このため、増資後には株主の変更はできないと思っていた方が良いでしょう。たとえば、素性を十分に調査していなかった場合、後で問題がある人物と分かっても簡単に切り離すことはできません。
資本金を増資する方法
ここでは、有償増資と無償増資の2つの方法について具体的にご紹介します。
有償増資の方法
有償増資には主に以下の3つの方法があります。
・第三者割当増資
第三者割当増資は、特定の第三者に対して株式の発行を行い、その対価として出資を受ける方法を指します。取引先や取引金融機関、自社の役職員など、縁故者から募ることの多い方法です。このため、縁故募集とも呼ばれます。会社側で出資者を指定できるので、計画的に増資できるのが特徴です。
・公募増資
公募増資は、上場企業が不特定多数の投資家に株式を発行する方法です。比較的安い価格で株価を設定できるため、幅広い投資家から出資を募ることができます。
・株主割当増資
株主割当増資は、既存株主に対して行います。持株比率に応じて新株を発行し、出資を募ります。それぞれの株主の持株率は増えますが、構成や持株比率に変更がないのが特徴です。
無償増資の方法
無償増資は、新株を発行せずに増資を行う方法です。会社が蓄積した利益を資本金に振り替えれば、株式を発行せずに増資することができます。無償増資のメリットは、株式を発行せずに資本金を増加できることです。現金を準備したり、出資してくれる投資家を見つけたりする手間を省けます。

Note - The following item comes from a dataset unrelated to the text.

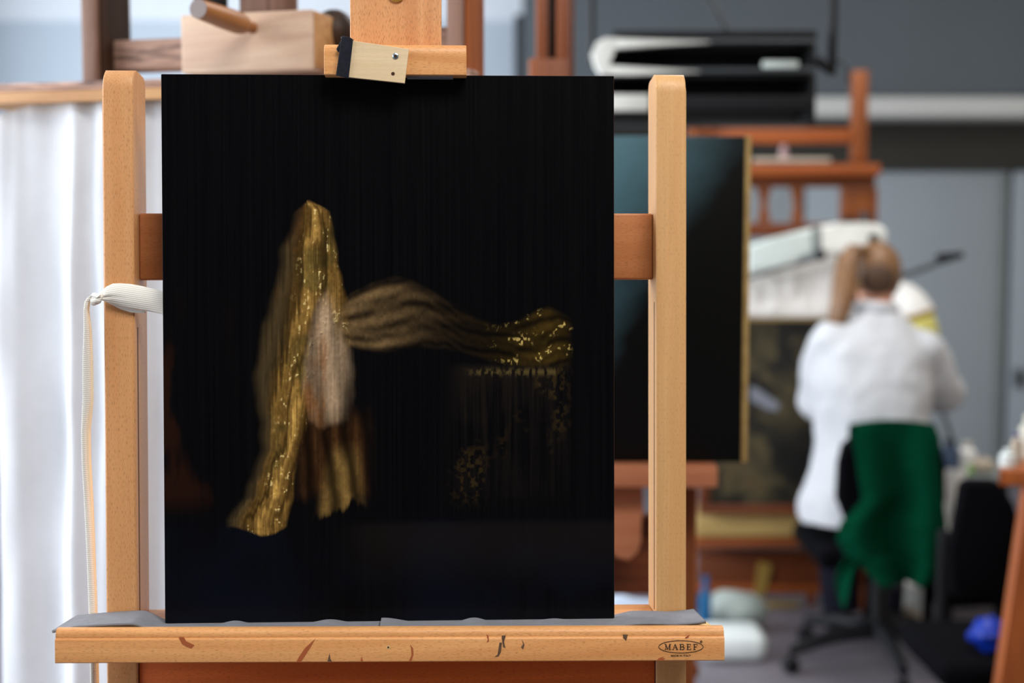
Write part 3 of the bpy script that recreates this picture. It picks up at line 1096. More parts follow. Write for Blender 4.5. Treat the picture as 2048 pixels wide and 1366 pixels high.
# ------------------------------------------------------------------ old oak easel behind, turned a little, with a sheet hung from it
yaw = R(-16)
LM = Matrix.Translation((at(500, 460, 2.2).x, 2.2, 0)) @ Matrix.Rotation(yaw, 4, 'Z')
L = Frame(LM)
old = thing('oak_easel', 'massive old oak easel with a crank block and wide tray', 'easel', matrix=LM)
xl, xr = L.P(-90, 180, 0).x, L.P(938, 140, 0).x
zt1, zs1, zb1 = L.P(120, 162.5, 0).z, L.P(120, 180, 0).z, L.P(120, 203, 0).z
prof = [(0, zb1), (.22, zb1), (.22, zs1 - .001), (0, zs1 - .001)]
B().prism([(xl, y, z) for y, z in prof], (xr - xl, 0, 0), .003).build('tray', M['pine_x'], old)
b = B()
b.box(xl, xr, .006, .05, zs1, zs1 + (zt1 - zs1) * .42, .002)
b.box(xl, xr, .010, .05, zs1 + (zt1 - zs1) * .46, zt1, .002)
b.build('tray_moulding', M['old_oak'], old)
zt2 = zt1
for (u0, u1) in ((163, 191), (893, 924)):
    yp = .055
    p, q = L.P(u0, 100, yp), L.P(u1, 100, yp)
    po = B().box(p.x, q.x, yp, yp + .11, .06, 2.35, .002).build('post', M['old_oak_z'], old)
    s = B()
    s.box(q.x + .0003, q.x + .004, yp + .012, yp + .10, zt2 + .002, 2.3, .001)
    s.build('side_tone', M['old_oak_dark'] if u0 < 500 else M['orange_z'], po, 'thin slab colouring the post side')  # side tone put in a slab: left dark as shade, right orange
    B().box(p.x - .01, q.x + .01, -.30, .45, 0.0, .06, .004).build('foot', M['old_oak_z'], old)
xp0, xp1 = L.P(191, 100, .055).x + .0045, L.P(893, 100, .055).x - .0005
za, zb2 = L.P(290, 140, .10).z, L.P(290, 78, .10).z
B().box(xp0, xp1, .10, .145, za, zb2, .003).build('crossbar', M['old_oak'], old)
B().box(xp0, xp1, .08, .12, .30, .38, .003).build('stretcher', M['old_oak'], old)
# crank block with dowel handle
yk = -.035
p, q = L.P(362, 152, yk), L.P(626, 18, yk)
zk0 = zt1 + .001
B().box(p.x, q.x, yk, .098, zk0, q.z, .004, 2).build('crank_block', M['box_wood'], old)
blk = old.children[-1]
h0 = L.P(505, 56, yk)
ax = Vector((-.03, -1, .035)).normalized()
pts = [h0 + ax * d for d in (0.0, .02, .028, .045, .09, .158)]
B().tube(pts, [.0085, .0085, .0135, .0165, .0160, .0138], 20).build('crank_handle', wood('handle wood', srgb(176, 116, 60), srgb(132, 80, 36), 'Y', 0.2), blk)
B().box(q.x + .0003, q.x + .003, yk + .003, .095, zk0 + .004, q.z - .003, .001).build('lit_end_face', M['pine_x'], blk, 'end face coloured yellower for the warm lamp')  # lamp light on this side put into a yellower slab
B().lathe([(0, 0), (.0135, 0), (.0132, .0006), (0, .0006)], pts[-1], ax, 24).build('handle_end', plain('worn grey end grain', srgb(150, 140, 140), .7), blk)
p = L.P(668, 66, .06)
B().ball(p, (.034, .034, .036), 18).build('round_knob', M['old_oak_dark'], old, 'dark turned knob')
p0, p1 = L.P(478, 10, .03), L.P(580, 10, .03)
B().box(p0.x, p1.x, .03, .06, q.z + .001, 2.3, .002).build('mast', M['old_oak_z'], old)
p0 = L.P(422, 10, .02)
B().lathe([(.026, q.z + .001), (.026, q.z + .35)], (p0.x, .02, 0), seg=20).build('winch_sleeve', M['black_plastic'], old, 'black sleeve on the crank block')

x0s, x1s = L.P(3, 600, .03).x, L.P(1010, 600, .03).x
rg = random.Random(3)
folds = [(rg.uniform(0, 1), rg.uniform(.014, .06), rg.uniform(.003, .012), rg.uniform(-.35, .35)) for _ in range(60)]


def sheet(s, t):
    z = zb1 - .001 - t * (zb1 - .16)
    y = .030
    for c, w_, h_, dr in folds:
        cc = c + dr * t * .08
        ww = w_ * (.45 + t * 1.2)
        y -= h_ * math.exp(-((s - cc) / ww) ** 2) * (0.35 + .9 * min(1, t * 3)) * .9
    y += .012 * noise.noise(Vector((s * 5, t * 3, 0.3))) + .006 * noise.noise(Vector((s * 16, t * 9, 2.3)))
    x = x0s + (x1s - x0s) * s + .012 * noise.noise(Vector((0.5, t * 4, 1))) * (1 - s)
    if s < .08:
        z -= (.08 - s) * .22 * (1 - t)
    return (x, y, z)


o = B().grid(sheet, 260, 60).build('white_sheet', M['sheet'], None, 'white linen sheet hanging in folds from the oak easel tray', 'sheet', smooth=80)
o.matrix_basis = LM
solidify(o, .0012)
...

無償増資を行う場合、株主総会で利益の資本組み入れに関わる決議が行われます。効力が発生する日に振替となる仕分けを行って処理し、最後に登記手続きを行います。
資本金の増資について知ろう
資本金の増資は、資本金を増やす目的で行われます。増資を行うことで、返済不要の資金調達ができたり、会社の信用度向上につながったりします。ただし、創業者の持株比率が変わり、権利が希薄化したり、株主を容易に切り離せなかったりなどのデメリットもあることを知っておきましょう。